政府は2024年度、「特定利用空港・港湾」に予算計370億円を充てた。7道県の5空港11港湾が選ばれ、整備内容は滑走路の延伸や港湾の海底掘り下げなど全て国土交通省の既存事業だった。災害対応の強化に期待する声が上がる一方、米軍の利用促進を懸念する自治体もある。

 内閣官房国家安全保障局によると、通常の公共事業は民生利用の必要性に基づき予算を配分する。「特定利用空港・港湾」に選ばれ自治体などの施設管理者と政府が平時や緊急時の円滑な利用について確認書を交わすと、予算を配分する際に自衛隊や海上保安庁のニーズも加味する。事業を促進して使いやすくする狙いがある。

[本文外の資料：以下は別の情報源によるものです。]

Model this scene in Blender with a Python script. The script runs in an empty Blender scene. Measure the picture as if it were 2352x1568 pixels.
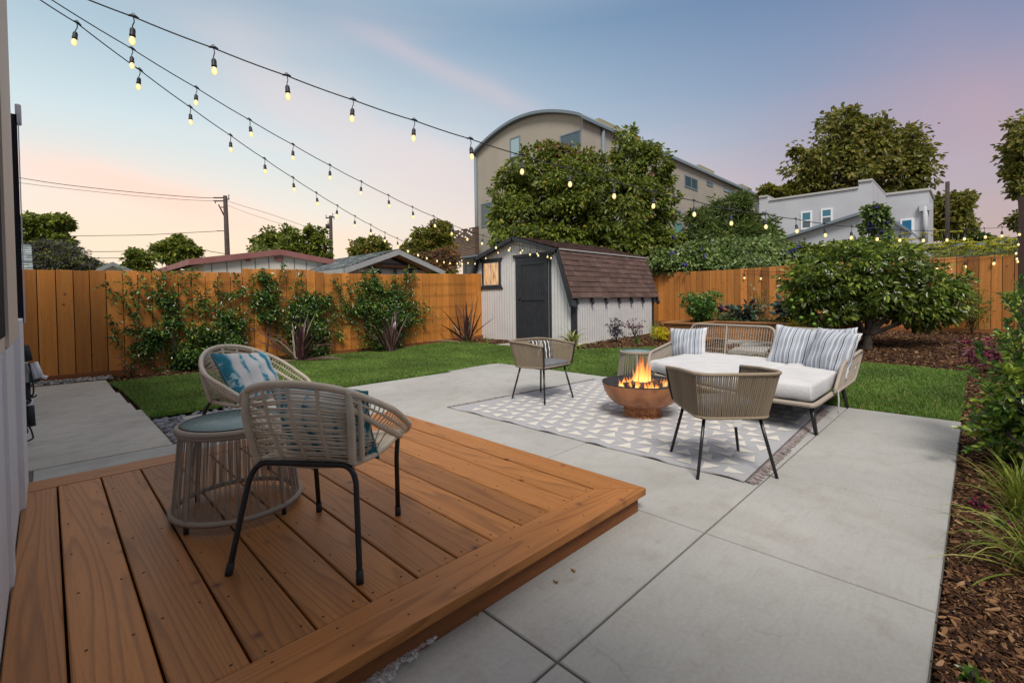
import bpy, math, random
import numpy as np
from mathutils import Vector, Matrix
R = math.radians
rnd = random.Random(7)
nr = np.random.default_rng(11)
scene = bpy.context.scene

# ------------------------------------------------------------ camera
CX, CY, FP, SY = 1176.0, 784.0, 1069.59, -73.4      # photo measured on a 2352 px wide copy
YAW, PITCH, ROLL, CAMZ = R(45.02), R(-1.208), R(-0.732), 1.2
fw = Vector((math.cos(YAW)*math.cos(PITCH), math.sin(YAW)*math.cos(PITCH), math.sin(PITCH)))
rt = Vector((math.sin(YAW), -math.cos(YAW), 0)); up = rt.cross(fw)
rt, up = rt*math.cos(ROLL)+up*math.sin(ROLL), up*math.cos(ROLL)-rt*math.sin(ROLL)
cam = bpy.data.cameras.new('camera'); camo = bpy.data.objects.new('camera', cam)
scene.collection.objects.link(camo); scene.camera = camo
camo.matrix_world = Matrix(((rt.x, up.x, -fw.x, 0), (rt.y, up.y, -fw.y, 0), (rt.z, up.z, -fw.z, CAMZ), (0, 0, 0, 1)))
cam.sensor_width = 36; cam.lens = 36*FP/2352; cam.shift_y = SY/2352; cam.clip_start = .02; cam.clip_end = 3000
scene.render.resolution_x = 1024; scene.render.resolution_y = 682

# ------------------------------------------------------------ sky and sun (dusk)
scene.view_settings.view_transform = 'Standard'; scene.view_settings.look = 'None'
scene.view_settings.exposure = 0.17; scene.view_settings.gamma = 1
world = bpy.data.worlds.new("World"); scene.world = world; world.use_nodes = True
nt = world.node_tree; N = nt.nodes; L = nt.links; N.clear()
def s2l(c): return tuple(((v/255)/12.92 if v/255 <= .04045 else ((v/255+.055)/1.055)**2.4) for v in c)+(1,)
def nd(tree, t, **kw):
    n = tree.nodes.new(t)
    for k, v in kw.items():
        if k == 'ins':
            for a, b in v.items(): n.inputs[a].default_value = b
        else: setattr(n, k, v)
    return n
def ramp(tree, stops, src=None, interp='LINEAR'):
    n = tree.nodes.new('ShaderNodeValToRGB'); cr = n.color_ramp; cr.interpolation = interp
    while len(cr.elements) < len(stops): cr.elements.new(.5)
    for e, (p, c) in zip(cr.elements, stops):
        e.position = p; e.color = c if len(c) == 4 else tuple(c)+(1,)
    if src is not None: tree.links.new(src, n.inputs[0])
    return n
tc = nd(nt, 'ShaderNodeTexCoord')
sep = nd(nt, 'ShaderNodeSeparateXYZ'); L.new(tc.outputs['Generated'], sep.inputs[0])
def m_(op, a, b=None, c=None, tree=nt):
    n = tree.nodes.new('ShaderNodeMath'); n.operation = op
    for i, v in enumerate((a, b, c)):
        if v is None: continue
        if isinstance(v, (int, float)): n.inputs[i].default_value = v
        else: tree.links.new(v, n.inputs[i])
    return n.outputs[0]
def g(a): return (a, a, a, 1)
sz = sep.outputs['Z']
lft = ramp(nt, [(0, s2l((238, 216, 190))), (.08, s2l((240, 222, 200))), (.17, s2l((232, 226, 214))), (.30, s2l((200, 217, 222))), (.5, s2l((138, 168, 190))), (.72, s2l((196, 196, 198))), (1, s2l((225, 215, 205)))], sz)
rgt = ramp(nt, [(0, s2l((186, 166, 152))), (.08, s2l((180, 162, 155))), (.2, s2l((160, 156, 172))), (.35, s2l((112, 130, 166))), (.52, s2l((82, 105, 150))), (.72, s2l((190, 188, 195))), (1, s2l((225, 215, 205)))], sz)
# 0 on the left of the yard (west, brighter), 1 on the right
hz = m_('ADD', m_('MULTIPLY', sep.outputs['X'], .72), m_('MULTIPLY', sep.outputs['Y'], -.72))
azf = nd(nt, 'ShaderNodeMapRange', ins={1: -.55, 2: .98}); azf.interpolation_type = 'SMOOTHSTEP'; L.new(hz, azf.inputs[0])
mx = nd(nt, 'ShaderNodeMix', data_type='RGBA'); L.new(azf.outputs[0], mx.inputs[0]); L.new(lft.outputs[0], mx.inputs[6]); L.new(rgt.outputs[0], mx.inputs[7])
# long pink streaks that rise to the left
mp = nd(nt, 'ShaderNodeMapping'); mp.inputs['Rotation'].default_value = (R(8), R(14), R(45)); mp.inputs['Scale'].default_value = (.9, .55, 5.5)
L.new(tc.outputs['Generated'], mp.inputs[0])
ns = nd(nt, 'ShaderNodeTexNoise', ins={'Scale': 1.25, 'Detail': 3.0, 'Roughness': .45, 'Distortion': .3}); L.new(mp.outputs[0], ns.inputs[0])
st = ramp(nt, [(.44, g(0)), (.62, g(1))], ns.outputs[0], 'EASE')
lowm = ramp(nt, [(0, g(.6)), (.1, g(1)), (.32, g(.8)), (.55, g(.15)), (.8, g(0))], sz)
pk = nd(nt, 'ShaderNodeMix', data_type='RGBA', ins={6: s2l((255, 214, 196)), 7: s2l((200, 150, 158))}); L.new(azf.outputs[0], pk.inputs[0])
mx2 = nd(nt, 'ShaderNodeMix', data_type='RGBA'); L.new(m_('MULTIPLY', m_('MULTIPLY', st.outputs[0], lowm.outputs[0]), .22), mx2.inputs[0]); L.new(mx.outputs[2], mx2.inputs[6]); L.new(pk.outputs[2], mx2.inputs[7])
def skydir(px, py):
    v = fw + rt*((px-CX)/FP) - up*((py-CY-SY)/FP); return v.normalized()
skyc = mx2.outputs[2]
def streak(p0, p1, w, col, amt, skyc, fade=.12, nz=.6):
    """thin cloud band along the great circle through two directions"""
    a, b = skydir(*p0), skydir(*p1); n_ = a.cross(b).normalized(); mid = (a+b).normalized(); half = a.angle(b)/2; t_ = n_.cross(mid)
    def dot(vec, src=None):
        q = nd(nt, 'ShaderNodeVectorMath', operation='DOT_PRODUCT'); L.new(tc.outputs['Generated'], q.inputs[0]); q.inputs[1].default_value = vec; return q.outputs['Value']
    wn = nd(nt, 'ShaderNodeTexNoise', ins={'Scale': 5.0, 'Detail': 3.0}); L.new(tc.outputs['Generated'], wn.inputs[0])
    d0 = m_('ADD', dot(n_), m_('MULTIPLY', m_('SUBTRACT', wn.outputs[0], .5), w*1.6))
    g0 = m_('DIVIDE', 1.0, m_('ADD', 1.0, m_('POWER', m_('ABSOLUTE', m_('DIVIDE', d0, w)), 2.6)))
    al = nd(nt, 'ShaderNodeMapRange', ins={1: half+fade, 2: half-fade, 3: 0.0, 4: 1.0}); al.interpolation_type = 'SMOOTHSTEP'; L.new(m_('ABSOLUTE', dot(t_)), al.inputs[0])
    fr = nd(nt, 'ShaderNodeMapRange', ins={1: .0, 2: .3, 3: 0.0, 4: 1.0}); L.new(dot(mid), fr.inputs[0])
    f = m_('MULTIPLY', m_('MULTIPLY', m_('MULTIPLY', g0, al.outputs[0]), fr.outputs[0]), amt)
    q = nd(nt, 'ShaderNodeMix', data_type='RGBA', ins={7: s2l(col)}); L.new(f, q.inputs[0]); L.new(skyc, q.inputs[6]); return q.outputs[2]
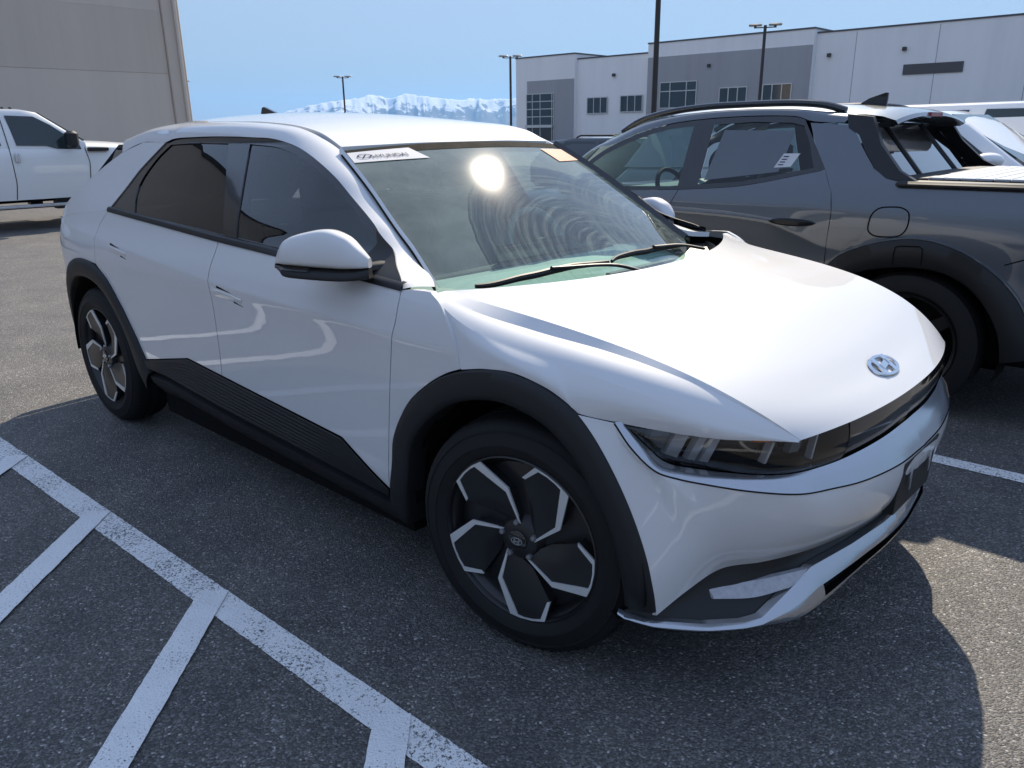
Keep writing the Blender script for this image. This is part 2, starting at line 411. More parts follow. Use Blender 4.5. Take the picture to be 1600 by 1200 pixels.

 特定利用港湾となった博多港には予算17億円を充てた。管理者の福岡市港湾計画部によると、大型船舶の航路を確保するために海底を掘り下げ、岸壁を強化する事業。河川の土砂がたまりやすいため、数年前から整備を進めているという。

 吉岡麻子計画課長は「災害時の物資輸送など九州の玄関口である博多港の役割は大きい。訓練を通して自衛隊との連携が進めば災害対応の強化につながる」と話す。

 沖縄は、国管理の那覇空港と石垣市管理の石垣港が選定されている。県が管理者の施設は予算計上の方法や米軍の利用が増えるのではないか、といった不明点を確認中で「判断を下す状況にない」(港湾課)と慎重な姿勢を崩していない。

 米軍は日米地位協定によって民間港を使うことが認められている。3月11日には米海軍のイージス駆逐艦が石垣島(石垣市)に寄港。水深が足りないことから市が接岸を拒否したため、沖合に停泊し、民間船に乗り換え上陸した。